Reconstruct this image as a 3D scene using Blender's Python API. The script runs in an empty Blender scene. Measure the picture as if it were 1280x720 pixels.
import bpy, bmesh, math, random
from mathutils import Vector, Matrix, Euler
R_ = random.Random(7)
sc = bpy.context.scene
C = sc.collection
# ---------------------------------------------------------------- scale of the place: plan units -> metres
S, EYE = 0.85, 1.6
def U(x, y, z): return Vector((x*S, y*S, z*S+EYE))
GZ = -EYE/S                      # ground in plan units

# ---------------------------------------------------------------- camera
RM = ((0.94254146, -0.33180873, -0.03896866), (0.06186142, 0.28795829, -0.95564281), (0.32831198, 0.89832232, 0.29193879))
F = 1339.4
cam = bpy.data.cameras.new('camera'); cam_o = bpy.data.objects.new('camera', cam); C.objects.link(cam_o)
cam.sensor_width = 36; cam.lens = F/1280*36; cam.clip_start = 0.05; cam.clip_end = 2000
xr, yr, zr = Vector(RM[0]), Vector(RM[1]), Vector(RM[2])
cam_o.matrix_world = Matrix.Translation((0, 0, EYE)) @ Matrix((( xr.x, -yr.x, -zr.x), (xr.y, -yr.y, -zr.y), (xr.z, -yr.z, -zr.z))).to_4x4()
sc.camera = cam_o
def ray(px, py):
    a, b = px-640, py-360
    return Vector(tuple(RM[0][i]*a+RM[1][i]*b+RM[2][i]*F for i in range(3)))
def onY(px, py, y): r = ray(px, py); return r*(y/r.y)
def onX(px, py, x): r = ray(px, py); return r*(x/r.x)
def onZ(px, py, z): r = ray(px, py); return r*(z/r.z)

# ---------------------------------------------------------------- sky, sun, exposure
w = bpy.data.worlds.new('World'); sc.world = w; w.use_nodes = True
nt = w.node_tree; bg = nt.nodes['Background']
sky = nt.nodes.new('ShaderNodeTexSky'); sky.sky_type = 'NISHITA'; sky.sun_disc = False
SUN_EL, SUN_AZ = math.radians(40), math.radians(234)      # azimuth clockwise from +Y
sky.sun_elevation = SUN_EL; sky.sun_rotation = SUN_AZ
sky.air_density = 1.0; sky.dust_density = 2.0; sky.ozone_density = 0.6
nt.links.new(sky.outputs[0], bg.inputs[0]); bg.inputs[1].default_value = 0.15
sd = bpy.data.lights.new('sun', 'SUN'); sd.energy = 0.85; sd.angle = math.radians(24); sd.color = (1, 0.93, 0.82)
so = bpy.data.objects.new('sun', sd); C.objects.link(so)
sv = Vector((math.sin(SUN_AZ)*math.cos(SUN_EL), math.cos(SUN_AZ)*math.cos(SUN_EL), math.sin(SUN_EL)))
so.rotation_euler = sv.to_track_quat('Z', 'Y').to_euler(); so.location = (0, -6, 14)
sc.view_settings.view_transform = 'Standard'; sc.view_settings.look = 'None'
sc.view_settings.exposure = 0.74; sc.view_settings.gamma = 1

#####

**Work to be completed**
Print, unaltered, every line from the beginning of the material down to the line with "GZ = -EYE/S".

**Solution to this exercise**
Reconstruct this image as a 3D scene using Blender's Python API. The script runs in an empty Blender scene. Measure the picture as if it were 1280x720 pixels.
import bpy, bmesh, math, random
from mathutils import Vector, Matrix, Euler
R_ = random.Random(7)
sc = bpy.context.scene
C = sc.collection
# ---------------------------------------------------------------- scale of the place: plan units -> metres
S, EYE = 0.85, 1.6
def U(x, y, z): return Vector((x*S, y*S, z*S+EYE))
GZ = -EYE/S                      # ground in plan units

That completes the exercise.